As Canadian ideas of progress evolved at the turn of the century, the federal Indian policy was directed at removing Indigenous people from their communal lands and encouraging assimilation. Amendments to the Indian Act in 1905 and 1911 made it easier for the government to expropriate reserve lands from First Nations. The government sold nearly half of the Blackfoot reserve in Alberta to settlers.

When the Kainai (Blood) Nation refused to accept the sale of their lands in 1916 and 1917, the Department of Indian Affairs held back funding necessary for farming until they relented. In British Columbia, the McKenna-McBride Royal Commission was created in 1912 to settle disputes over reserve lands in the province. The claims of Indigenous people were ignored, and the commission allocated new, less valuable lands (reserves) for First Nations.

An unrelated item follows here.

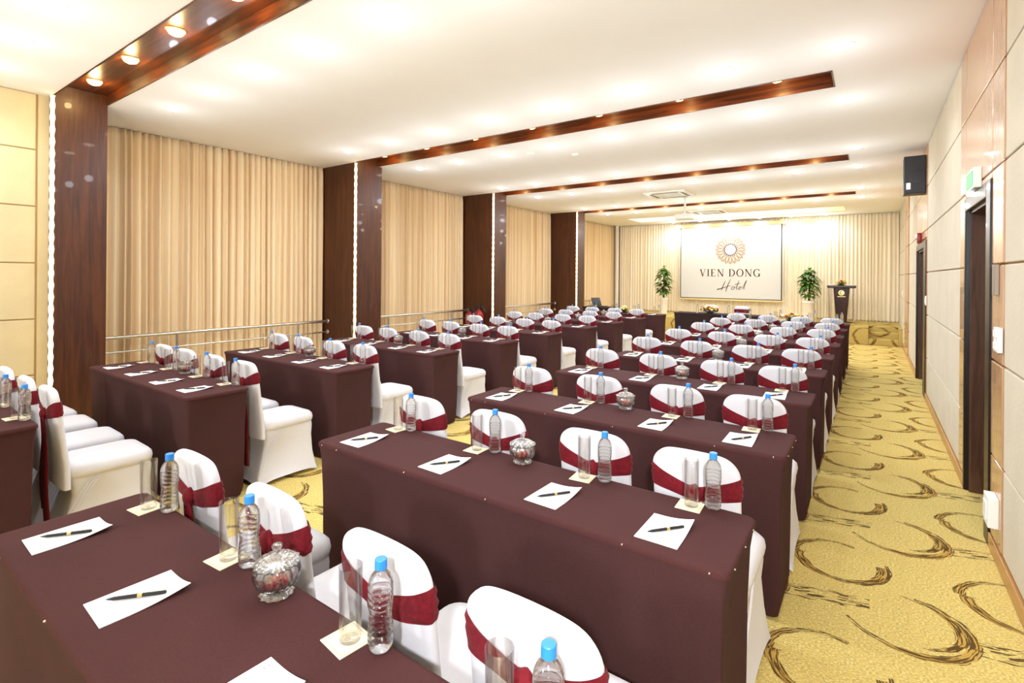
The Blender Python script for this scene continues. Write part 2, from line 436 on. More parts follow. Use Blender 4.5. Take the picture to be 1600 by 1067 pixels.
for k, (a, b) in enumerate(bays):
    o = drape('window_curtain', (CXP - .06, a + .01, 0), (CXP - .06, b - .01, 0), (1, 0, 0), .02 if k < 3 else SZ + .01 if False else .02, HZ - .005, 'gold_drape', .085, .06, .125, 11 + k)
    tag(o, 'floor-length tan pleated curtain ' + ['just right of the nearest dark wood pillar', 'between the second and third wood pillars', 'between the third and fourth wood pillars', 'in the far corner past the last wood pillar'][k], 'curtain', 'pleated tan curtains along the left side')
o = drape('stage_curtain', (-7.08, BACK, 0), (WX - .02, BACK, 0), (0, -1, 0), SZ + .005, HZ - .005, 'cream_drape', .05, .06, .11, 40)
tag(o, 'wide cream pleated curtain covering the back wall behind the stage', 'curtain')

# ------------------------------------------------------------------ handrails, light strips
def rail(y0, y1, posts, label, flange_end=True):
    root = empty('handrail', (-7.1, y0, 0)); tag(root, label, 'handrail', 'steel handrails before the curtains')
    L = y1 - y0
    MB().tube([(0, 0, .785), (0, L, .785)], .021, 12).build('top_rail', 'steel', root)
    MB().tube([(0, 0, .615), (0, L, .615)], .012, 10).build('lower_rail', 'steel', root)
    for p in posts: MB().tube([(0, p - y0, 0), (0, p - y0, .775)], .014, 10).build('post', 'steel', root)
    if flange_end:
        for z in (.785, .615): MB().lathe([(.018, -.012), (.036, -.01), (.036, 0), (.018, .002)], 16).build('end_flange', 'chrome', root, loc=(0, L - .006, z)).rotation_euler = (-PI / 2, 0, 0)
rail(1.88, 4.965, (2.79, 4.43), 'steel handrail before the curtain nearest the viewer')
rail(5.47, 8.425, (6.2, 7.9), 'steel handrail before the curtain between second and third pillars')
rail(8.87, 12.095, (9.7, 11.3), 'steel handrail before the curtain between third and fourth pillars')
rail(12.53, 14.34, (13.2, 14.2), 'pale handrail before the curtain in the far corner', False)
for k, (a, b) in enumerate(PIL):
    rings = []; n = 10; z = .02
    while z < HZ - .005:
        r = .019 + .003 * math.sin(z * 2 * PI / .115) ; rings.append([(PXF - .012 + r * math.cos(2 * PI * i / n), a - .008 + r * math.sin(2 * PI * i / n), z) for i in range(n)]); z += .0144
    tag(MB().loft(rings).build('light_strip', 'led'), 'glowing warm light strip up the ' + ['nearest', 'second', 'third', 'farthest'][k] + ' dark wood pillar', 'light strip', 'light strips on the pillars')

# ------------------------------------------------------------------ downlights
root = empty('ceiling_downlight', (0, 0, 0))
MB().lathe([(.060, -.004), (.074, -.006), (.078, -.002), (.078, 0), (.060, 0)], 24, cap0=False, cap1=False).build('trim_ring', 'trim_white', root)
MB().lathe([(.001, -.030), (.026, -.028), (.050, -.019), (.062, -.006), (.062, -.002)], 20).build('lens', 'lamp_white', root)
DL = Proto(root)
GX = [-5.95, -5.12, -4.295, -3.47, -2.65, -1.835, -1.01, -.19]
rows = [(.955, [0, 1, 2], 'before the nearest ceiling trough'), (2.29, range(8), 'just past the nearest ceiling trough'), (4.46, range(8), 'just before the second ceiling trough'),
        (5.83, range(8), 'just past the second ceiling trough'), (8.0, range(8), 'just before the third ceiling trough'), (9.37, range(8), 'just past the third ceiling trough'),
        (11.6, range(8), 'just before the last ceiling trough'), (12.95, range(8), 'just past the last ceiling trough'), (16.0, range(1, 7), 'close to the stage curtain')]
DLP = 8.0
for y, ks, where in rows:
    ks = list(ks)
    for i, k in enumerate(ks):
        o = DL.get((GX[k], y, HZ)); o.location = (GX[k], y, HZ)
        tag(o, 'white round downlight, %s from left in the row %s' % (ORD[i], where), 'downlight', 'white ceiling downlights')
        z = HZ - .12
        b = 1.2 if y > 15 else 1
        lamp('downlight_fill', 'POINT', (GX[k], y, HZ - .46), 2.3 * b, (.80, .89, 1), shadow_soft_size=.045)  # added unseen point hung below the fixture, lights the ceiling evenly
        lamp('downlight_beam', 'SPOT', (GX[k], y, HZ - .05), 14.5 * b, (.72, .85, 1), shadow_soft_size=.045, spot_size=math.radians(160), spot_blend=.6)
root = empty('trough_downlight', (0, 0, 0))
MB().lathe([(.056, -.004), (.068, -.006), (.072, -.002), (.072, 0), (.056, 0)], 20, cap0=False, cap1=False).build('trim_ring', 'brass', root)
MB().lathe([(.001, -.042), (.024, -.040), (.046, -.030), (.057, -.014), (.060, -.004), (.060, -.002)], 18).build('lens', 'lamp_gold', root)
TLt = Proto(root)
for bi, (a, b, x0, x1) in enumerate(recs[:4]):
    for k in range(7):
        if bi == 0 and k > 3: continue
        x = -6.03 + .885 * k; y = (a + b) / 2 - .01
        o = TLt.get((x, y, HZ + REC))
        tag(o, 'amber downlight, %s from left inside the %s dark wood ceiling trough' % (ORD[k], ['nearest', 'second', 'third', 'farthest'][bi]), 'downlight', 'amber downlights in the troughs')
        lamp('trough_bulb', 'POINT', (x, y, HZ + REC - .085), 3.2, (1, .66, .26), shadow_soft_size=.03)

# lit cove over the stage edge
root = empty('cove_light', (-3.3, 15.05, HZ)); tag(root, 'long recessed glowing ceiling panel above the stage edge', 'ceiling light')
f = MB(); W0, W1 = -2.75, 2.75
f.box(W0, W1, -.55, -.53, 0, .09); f.box(W0, W1, .53, .55, 0, .09); f.box(W0, W0 + .02, -.53, .53, 0, .09); f.box(W1 - .02, W1, -.53, .53, 0, .09)
f.build('frame', 'housing_gold', root, smooth=False)
xs = [W0, -1.35, .05, 1.35, 2.3, W1]
for k in range(5): MB().box(xs[k] + .01, xs[k + 1] - .01, -.53, .53, .012, .03).build('diffuser', 'lightbox_dim' if k == 4 else 'lightbox', root, smooth=False)
lamp('cove_glow', 'AREA', (-3.5, 15.05, HZ - .02), 22, (1, .88, .66), shape='RECTANGLE', size=5.0, size_y=.9)
# air conditioning cassettes
def cassette(x, y, label):
    root = empty('air_conditioner', (x, y, HZ - .001)); tag(root, label, 'air conditioner', 'ceiling cassette air conditioners')
    f = MB(); f.box(-.42, .42, -.42, -.22, -.03, 0, bev=.006); f.box(-.42, .42, .22, .42, -.03, 0, bev=.006); f.box(-.42, -.22, -.22, .22, -.03, 0, bev=.006); f.box(.22, .42, -.22, .22, -.03, 0, bev=.006)
    f.build('panel', 'ivory_plastic', root, smooth=False)
    f = MB(); f.box(-.22, .22, -.22, .22, -.012, 0)
    for k in range(11): f.box(-.215, .215, -.2 + k * .04, -.185 + k * .04, -.022, -.012)
    f.build('grille', 'ivory_plastic', root, smooth=False)
    for r in range(4):
        o = MB().box(-.26, .26, .29, .345, -.034, -.028).build('air_slot', 'vent_dark', root, smooth=False); o.rotation_euler = (0, 0, r * PI / 2)
cassette(-3.43, 10.48, 'square air conditioning cassette in the ceiling near the projector')
cassette(-3.49, 13.83, 'square air conditioning cassette in the ceiling just before the glowing panel')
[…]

Those nations who managed to maintain their ownership of good lands often farmed successfully. Indigenous people living near the Cowichan and Fraser rivers, and those from Saskatchewan managed to produce good harvests. Since 1881, those First Nations people living in the prairie provinces required permits from Indian Agents to sell any of their produce. Later the government created a pass system in the old Northwest Territories that required indigenous people to seek written permission from an Indian Agent before leaving their reserves for any length of time. Indigenous people regularly defied those laws, as well as bans on Sun Dances and potlatches, in an attempt to practice their culture.

The 1930 Constitution Act or Natural Resources Transfer Acts was part of a shift acknowledging indigenous rights. It enabled provincial control of Crown land and allowed Provincial laws regulating game to apply to Indians, but it also ensured that “Indians shall have the right … of hunting, trapping and fishing game and fish for food at all seasons of the year on all unoccupied Crown lands and on any other lands to which the said Indians may have a right of access.”